Sangre, sudor y libro

abandono

(20/3/2015) Una de las preguntas que se lanza a los personajes relacionados con el mundo de la cultura, en entrevistas o cuestionarios para revistas culturales, suele ser la de “qué libro abandonó por imposible”. Pregunta que suele ir detrás de aquella más positiva que se interesa por “qué libro tiene entre las manos”.
Y las respuestas dadas suelen ser variadas aunque una lectura atenta puede encontrar, y de hecho encuentra, elementos comunes.
Basándome en los últimos números de un suplemento cultural que leo cada semana les expongo a continuación las respuestas dadas por los entrevistados sobre libros que abandonaron por imposible: “El péndulo de Foucault” de Umberto Eco, el “Ulises” de Joyce (dos entrevistados), “Canadá” de Richard Ford, todos los libros de Paulo Coelho, ninguno.
Pero lo que más sorprende, o al menos a mí me ha sorprendido, es la explicación que se añade al abandono del libro en cuestión. Uno dice que “a la tercera página si no funciona lo regalo”, otro que le “da pena ocupar el tiempo en alguno que me aburra, o no me atraiga”. Los hay que justifican el abandono de forma memorística “lo abandoné tanto que ni su título recuerdo” y quienes lo hacen justificando su actitud comparándose con reconocidos personaje del mundo literario “lo mismo le pasó a Virginia Wolf”.
Casi todos arguyen que la dificultad temática o lingüística de muchos libros es el principal motivo que les lleva al abandono a excepción de un solo entrevistado que defiende lo contrario “no me gusta la literatura fácil…no me interesa que “enganche desde el principio” eso me parece una vulgaridad”.
Uno que ha defendido desde este cuaderno de bitácora, y en los foros a los que le lleva su oficio como escritor, el famoso Decálogo de Daniel Pennac que recomienda en su tercer mandamiento “el derecho a no terminar un libro” piensa que quizá hayamos cargado demasiado las tintas en lo placentero y gozoso de la lectura, en lo deleitoso del acto de leer, olvidando que hay libros que exigen esfuerzo y diccionario.
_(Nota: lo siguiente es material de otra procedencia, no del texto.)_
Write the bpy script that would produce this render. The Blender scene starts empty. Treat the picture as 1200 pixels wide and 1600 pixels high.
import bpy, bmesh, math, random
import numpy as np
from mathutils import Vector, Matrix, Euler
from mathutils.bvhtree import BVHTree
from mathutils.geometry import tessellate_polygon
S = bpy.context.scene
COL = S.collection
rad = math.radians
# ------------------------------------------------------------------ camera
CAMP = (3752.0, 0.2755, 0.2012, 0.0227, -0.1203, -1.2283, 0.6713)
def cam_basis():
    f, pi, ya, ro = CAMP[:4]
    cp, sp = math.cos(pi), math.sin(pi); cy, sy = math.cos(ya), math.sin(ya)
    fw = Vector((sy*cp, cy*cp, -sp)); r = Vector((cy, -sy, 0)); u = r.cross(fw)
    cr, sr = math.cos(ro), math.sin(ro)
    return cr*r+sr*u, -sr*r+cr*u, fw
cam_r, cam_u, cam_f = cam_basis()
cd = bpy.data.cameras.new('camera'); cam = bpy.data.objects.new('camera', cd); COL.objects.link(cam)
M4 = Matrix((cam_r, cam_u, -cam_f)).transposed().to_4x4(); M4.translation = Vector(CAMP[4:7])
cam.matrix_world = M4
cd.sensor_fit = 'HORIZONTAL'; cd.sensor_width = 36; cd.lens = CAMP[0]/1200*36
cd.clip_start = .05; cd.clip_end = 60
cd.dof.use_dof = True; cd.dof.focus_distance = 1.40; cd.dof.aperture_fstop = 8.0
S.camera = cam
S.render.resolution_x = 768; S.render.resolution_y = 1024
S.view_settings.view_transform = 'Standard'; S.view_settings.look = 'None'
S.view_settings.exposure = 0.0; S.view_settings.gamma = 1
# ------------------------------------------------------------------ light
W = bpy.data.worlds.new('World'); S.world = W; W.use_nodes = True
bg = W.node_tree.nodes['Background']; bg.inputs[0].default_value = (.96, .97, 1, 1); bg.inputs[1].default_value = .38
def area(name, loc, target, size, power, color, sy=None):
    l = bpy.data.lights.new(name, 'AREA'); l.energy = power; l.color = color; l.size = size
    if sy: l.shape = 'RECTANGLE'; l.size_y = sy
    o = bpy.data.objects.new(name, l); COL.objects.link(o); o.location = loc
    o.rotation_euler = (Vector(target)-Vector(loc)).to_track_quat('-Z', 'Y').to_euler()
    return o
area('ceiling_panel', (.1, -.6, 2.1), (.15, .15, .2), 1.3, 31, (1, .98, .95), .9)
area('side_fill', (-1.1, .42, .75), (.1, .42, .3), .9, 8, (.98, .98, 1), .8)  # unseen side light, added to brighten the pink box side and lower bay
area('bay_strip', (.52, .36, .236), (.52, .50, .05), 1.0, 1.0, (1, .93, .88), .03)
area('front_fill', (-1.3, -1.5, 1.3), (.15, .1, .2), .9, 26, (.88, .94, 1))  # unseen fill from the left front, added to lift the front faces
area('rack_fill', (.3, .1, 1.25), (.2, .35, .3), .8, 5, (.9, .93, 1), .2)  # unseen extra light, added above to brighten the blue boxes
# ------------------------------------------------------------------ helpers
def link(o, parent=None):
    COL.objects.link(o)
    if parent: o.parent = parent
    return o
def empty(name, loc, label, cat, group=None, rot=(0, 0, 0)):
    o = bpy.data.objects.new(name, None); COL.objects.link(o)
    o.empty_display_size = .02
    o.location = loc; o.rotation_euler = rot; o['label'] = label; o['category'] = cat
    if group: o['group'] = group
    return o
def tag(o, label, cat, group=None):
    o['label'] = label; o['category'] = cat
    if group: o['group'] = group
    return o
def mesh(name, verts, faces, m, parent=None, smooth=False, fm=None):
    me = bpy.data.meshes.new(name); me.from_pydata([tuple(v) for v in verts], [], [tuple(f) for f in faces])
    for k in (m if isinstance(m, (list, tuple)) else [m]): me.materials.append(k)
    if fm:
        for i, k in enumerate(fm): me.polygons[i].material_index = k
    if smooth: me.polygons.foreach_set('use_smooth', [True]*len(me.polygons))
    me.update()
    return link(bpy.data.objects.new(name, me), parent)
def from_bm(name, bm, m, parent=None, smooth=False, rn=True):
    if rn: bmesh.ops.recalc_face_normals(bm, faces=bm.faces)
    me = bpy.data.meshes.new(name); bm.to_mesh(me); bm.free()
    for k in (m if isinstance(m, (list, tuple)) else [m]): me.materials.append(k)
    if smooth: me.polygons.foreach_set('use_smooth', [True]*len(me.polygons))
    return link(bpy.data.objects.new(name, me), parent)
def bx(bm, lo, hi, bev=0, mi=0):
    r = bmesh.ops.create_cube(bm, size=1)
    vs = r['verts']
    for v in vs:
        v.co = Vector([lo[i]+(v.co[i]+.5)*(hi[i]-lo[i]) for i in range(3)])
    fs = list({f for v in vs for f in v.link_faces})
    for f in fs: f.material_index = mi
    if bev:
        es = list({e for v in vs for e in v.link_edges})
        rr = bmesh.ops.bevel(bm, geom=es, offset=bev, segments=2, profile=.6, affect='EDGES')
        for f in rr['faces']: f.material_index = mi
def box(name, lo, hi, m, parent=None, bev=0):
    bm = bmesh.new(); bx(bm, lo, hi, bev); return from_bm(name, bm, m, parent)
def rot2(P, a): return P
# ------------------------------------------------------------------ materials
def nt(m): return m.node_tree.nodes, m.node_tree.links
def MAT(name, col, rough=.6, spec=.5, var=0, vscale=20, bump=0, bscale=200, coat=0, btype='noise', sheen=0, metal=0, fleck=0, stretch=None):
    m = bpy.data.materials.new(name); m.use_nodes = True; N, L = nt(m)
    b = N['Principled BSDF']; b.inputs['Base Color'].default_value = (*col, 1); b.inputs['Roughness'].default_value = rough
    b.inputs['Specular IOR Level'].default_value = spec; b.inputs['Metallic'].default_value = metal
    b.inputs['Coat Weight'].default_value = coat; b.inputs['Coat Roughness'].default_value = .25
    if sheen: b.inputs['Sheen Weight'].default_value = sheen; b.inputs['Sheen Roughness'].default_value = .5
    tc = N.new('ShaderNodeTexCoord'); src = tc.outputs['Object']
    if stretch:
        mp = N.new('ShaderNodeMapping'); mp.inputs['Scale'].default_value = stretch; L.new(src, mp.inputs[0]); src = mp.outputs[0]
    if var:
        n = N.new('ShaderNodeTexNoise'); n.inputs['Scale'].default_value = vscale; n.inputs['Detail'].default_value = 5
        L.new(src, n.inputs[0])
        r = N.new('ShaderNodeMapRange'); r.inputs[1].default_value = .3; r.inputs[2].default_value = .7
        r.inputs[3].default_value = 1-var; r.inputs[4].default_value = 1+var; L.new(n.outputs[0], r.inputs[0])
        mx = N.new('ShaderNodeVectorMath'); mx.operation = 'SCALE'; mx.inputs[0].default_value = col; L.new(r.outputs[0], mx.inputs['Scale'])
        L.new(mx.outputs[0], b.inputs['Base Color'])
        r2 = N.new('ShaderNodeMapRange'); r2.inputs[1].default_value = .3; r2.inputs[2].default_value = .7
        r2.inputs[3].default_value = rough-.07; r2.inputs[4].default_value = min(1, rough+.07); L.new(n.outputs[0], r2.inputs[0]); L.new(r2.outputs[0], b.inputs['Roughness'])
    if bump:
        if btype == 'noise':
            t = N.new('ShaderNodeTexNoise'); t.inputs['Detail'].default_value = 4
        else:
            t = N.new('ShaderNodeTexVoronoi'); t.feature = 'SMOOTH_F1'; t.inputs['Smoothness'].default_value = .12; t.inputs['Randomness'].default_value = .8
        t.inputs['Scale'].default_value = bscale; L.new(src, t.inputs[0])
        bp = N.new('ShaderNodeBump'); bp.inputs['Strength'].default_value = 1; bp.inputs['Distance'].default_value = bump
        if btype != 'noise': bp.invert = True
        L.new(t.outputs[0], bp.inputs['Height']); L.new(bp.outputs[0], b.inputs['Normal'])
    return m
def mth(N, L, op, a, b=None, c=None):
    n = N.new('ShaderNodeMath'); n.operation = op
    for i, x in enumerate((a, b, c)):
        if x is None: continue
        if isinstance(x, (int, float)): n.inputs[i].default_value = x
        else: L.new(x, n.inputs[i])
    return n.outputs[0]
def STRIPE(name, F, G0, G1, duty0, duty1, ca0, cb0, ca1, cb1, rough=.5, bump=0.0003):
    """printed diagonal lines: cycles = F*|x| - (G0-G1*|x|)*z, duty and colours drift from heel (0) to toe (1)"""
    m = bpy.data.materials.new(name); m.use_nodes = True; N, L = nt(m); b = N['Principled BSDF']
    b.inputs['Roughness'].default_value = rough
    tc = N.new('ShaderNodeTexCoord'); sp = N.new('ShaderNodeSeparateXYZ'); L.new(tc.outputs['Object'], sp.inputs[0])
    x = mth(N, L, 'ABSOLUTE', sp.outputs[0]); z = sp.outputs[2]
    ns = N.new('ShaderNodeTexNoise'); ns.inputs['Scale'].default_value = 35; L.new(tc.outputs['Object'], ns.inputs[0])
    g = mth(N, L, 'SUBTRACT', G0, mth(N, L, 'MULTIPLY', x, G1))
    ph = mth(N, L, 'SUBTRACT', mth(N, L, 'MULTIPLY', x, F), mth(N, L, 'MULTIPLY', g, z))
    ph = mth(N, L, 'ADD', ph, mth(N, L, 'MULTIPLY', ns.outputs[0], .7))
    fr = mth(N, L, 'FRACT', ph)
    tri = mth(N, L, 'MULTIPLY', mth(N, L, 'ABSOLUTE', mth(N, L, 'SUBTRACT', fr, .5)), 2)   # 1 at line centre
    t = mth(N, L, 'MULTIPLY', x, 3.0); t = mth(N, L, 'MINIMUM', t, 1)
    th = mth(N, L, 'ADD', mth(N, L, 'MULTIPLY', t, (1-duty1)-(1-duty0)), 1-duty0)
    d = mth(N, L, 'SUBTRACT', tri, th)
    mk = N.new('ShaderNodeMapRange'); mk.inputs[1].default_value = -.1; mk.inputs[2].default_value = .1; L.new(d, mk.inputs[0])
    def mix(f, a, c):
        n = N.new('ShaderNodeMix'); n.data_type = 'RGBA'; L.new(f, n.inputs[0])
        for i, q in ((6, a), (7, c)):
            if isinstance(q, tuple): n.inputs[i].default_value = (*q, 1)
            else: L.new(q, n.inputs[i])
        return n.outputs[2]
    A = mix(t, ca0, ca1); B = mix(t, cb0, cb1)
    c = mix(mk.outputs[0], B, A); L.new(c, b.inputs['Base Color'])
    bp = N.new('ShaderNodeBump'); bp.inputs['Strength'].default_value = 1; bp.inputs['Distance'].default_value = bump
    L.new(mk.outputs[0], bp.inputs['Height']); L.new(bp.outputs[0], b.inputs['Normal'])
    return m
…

Y entre ellos muchas joyas literarias.
Y este peligro lo tienen, sobre todo, quienes han nacido y crecen en el universo digital donde reinan de forma preocupante la hiperestimulación y la pérdida de atención. La falta de una cultura del esfuerzo nos puede llevar a que solamente se lea una literatura facilona en la que haya que poner menos atención que un niño en una misa. Algo así como un libro en el que podamos leer mientras cruzamos el semáforo o salimos del atasco. O mientras nos afeitamos.
Con este criterio de que lo difícil y lo que exige esfuerzo lo abandono y me entrego a obras más placenteras e inmediatas, pocas obras hubiera podido afrontar el hombre a lo largo de la historia (no sé si Miguel Ángel hubiera realizado su “David”) y pocas matemáticas hubiéramos aprendido quienes teníamos que estudiar con trabajo y esfuerzo el libro de texto que nos acompañaba un curso sí y otro también.
En un artículo anterior que titulé “tolle , lege” les escribía sobre los cuatro “ismos” de la era digital: el facilismo (abandono de los trabajos que no se resuelven a golpe de clic), el inmediatismo (los logros han de ser inmediatos y el libro, ha de leerse pronto y sin dificultad), el superficialismo (cuanto más superficial sea una historia, cuanto menos densa, mejor, que no está uno para pensar tanto) y el fragmentarismo (picar en muchas lecturas sin terminar ninguna o como decía el susodicho “empiezo libros a sabiendas que no voy a poder terminarlos todos”).
Siempre me dio que pensar lo que decía el escritor alemán del siglo XVIII, Georg Christoph Lichtenberg: “si un libro choca con una cabeza y suena a hueco no siempre es culpa del libro”.
¡Qué quieren que les diga! Después de leer los comentarios de los libros “abandonados por imposible” voy a volver a leer el “Ulises” y el “Péndulo de Foucault”, haré lo propio con los libros de Paulho Coelho y pediré a mi librera “Canadá” de Richard Ford.
Y los leeré “a lo Álvaro Pombo” escritor que como también les conté en otro artículo destroza los libros, dobla las páginas, subraya, escribe, trabaja y suda el libro. Sangre, sudor y libro.
Como usted y yo hacíamos con las asignaturas de cuando éramos estudiantes y nuestros padres y maestros nos decían que el estudio exigía esfuerzo y había que “hincar los codos”.
Vuelvo a Lichtenberg y termino:
“Un libro es como un espejo, si un mono se asoma a él no puede ver reflejado a un apóstol”.